Not the same thing but I have red hair and people pat my hair all the time like I’m a dog. (I can get into a stabbing rage if they “fluff” or “flip” it) I am not a dog. Get your hands off of me before I break them off.

I agree that Chris Rock was an excellent interviewer. The key to this was that he approached the subject and the people with curiosity and respect.

I would love to see a followup on this documentary that deals with the Black Is Beautiful movement and natural hair. Maybe I’m wrong, but I think if I were black, I’d wear my hair in some kind of natural style. I have stick-straight brown hair that I color red, but on its best day it never swung and flowed like those California girls. It kills me when the stylists on What Not to Wear straighten and flatten the hair of the black contestants. Seems like that would be a good time to introduce a lower-maintenance but still attractive style.

P.S. Ice-T is SO hot. Loved him on L&O.

The notable difference is that excess weight can be, and often is, deleterious to one’s health, whereas excessively curly hair is not.

I watched it twice and am still just absolutely blown away by the horrific chemicals the ladies used on their hair.

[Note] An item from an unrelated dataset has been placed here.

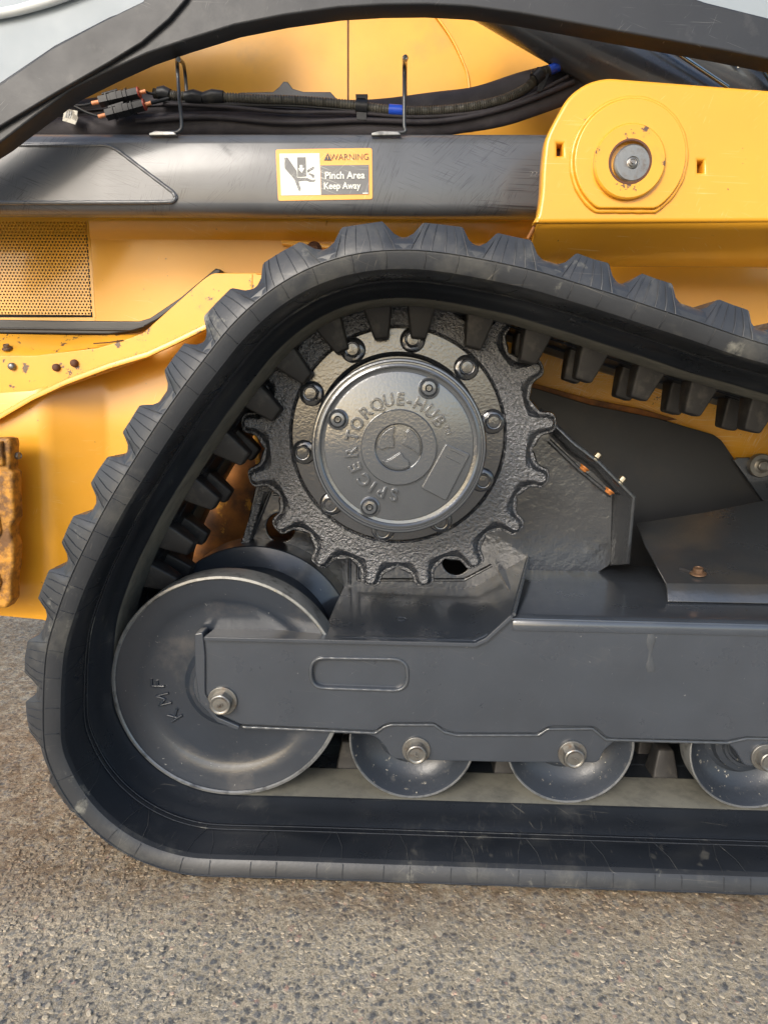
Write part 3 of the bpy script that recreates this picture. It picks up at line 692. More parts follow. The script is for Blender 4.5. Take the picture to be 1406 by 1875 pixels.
# torque hub
YC = -.050; CC = (-.0103, H-.0917)
hub = lathe("planetary_hub", [(.150, .170), (.163, .160), (.163, .120), (.161, .05), (.158, -.02), (.1585, -.030), (.1600, -.034), (.1600, YC+.004), (.1575, YC-.001), (.1545, YC-.0015), (.1530, YC+.002), (.1505, YC+.002), (.149, YC-.002), (.146, YC-.003), (.1435, YC-.001),
                              (.1425, YC+.005), (.137, YC+.006), (.1355, YC+.003), (.133, YC+.0025), (.0, YC+.0025)], (CC[0], CC[1]), M_cap, root, 160, 26)
YF = YC+.0025
lathe("logo_disc", [(.0705, YF+.002), (.0690, YF-.005), (.0675, YF-.0062), (.0445, YF-.0062), (.0430, YF-.0050), (.0415, YF+.0005), (.0, YF+.0005)], CC, M_cap, hub, 96, 30)
def blade(k):
    a = math.radians(k*120-12)
    o_ = [(.0385*math.cos(t), .0385*math.sin(t)) for t in [math.radians(-8+ i*10) for i in range(9)]]
    i_ = [(.0300, .0165), (.0240, .0085), (.0130, .0030), (.0040, .0040), (.010, .012), (.0105, .023), (.0075, .0350)][::-1]
    i_ = [(.006, .030), (.008, .020), (.004, .009), (.014, .006), (.024, .004), (.033, .0)]
    lp = o_+i_; ca, sa = math.cos(a), math.sin(a)
    return fillet([(CC[0]+x*ca-y*sa, CC[1]+x*sa+y*ca) for x, y in lp], .002, 3)
for k in range(3):
    b_l = blade(k)
    plate("logo_blade", [b_l], YF-.0045, .006, M_cap, hub, .0014)
    sweep("logo_blade_rim", [Vector((x, YF-.0040, z)) for x, z in b_l], .0012, M_cap, hub, 6, True)
lets = [("S", 265), ("P", 249.5), ("I", 237), ("C", 224), ("E", 205.5), ("R", 187), ("T", 167), ("O", 151), ("R", 134.5), ("Q", 118), ("U", 103), ("E", 89), ("-", 78), ("H", 65), ("U", 49), ("B", 34.5)]
for ch, dg in lets:
    text("raised_letter", ch, .031, at(CC, .0865, dg, YF-.0020, dg-90), M_cap, hub, .0035, .0008, .0002, .95)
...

It melted an aluminum can in a hour for pete’s sake!

Then the weaves just looked painful. But when they interviewed the man in India who ran the hair factory and explained the cleaning process to get rid of lice and bugs, my skin crawled. Gah.

I grew up when Afros were in their hey day and I have to have to say, as an owner of a head of very thin,limp blond hair, I envied my friends 'fros.

The documentary was great, Chris Rock did a fine job and I hope he gets some kind of nod for it.

My daughters and I watched it recently, I would have thought the black dudes would have been a bit more sympathetic or understanding!

And you know what I thought upon seeing Ted WIlliams, black homeless guy before he was cleaned up? That he had damn good hair, and why did they make him cut it? Did you see his hair, long, straight, flowing, blowing in the winds, straighter then Beyonce’s, with more body than any weave too!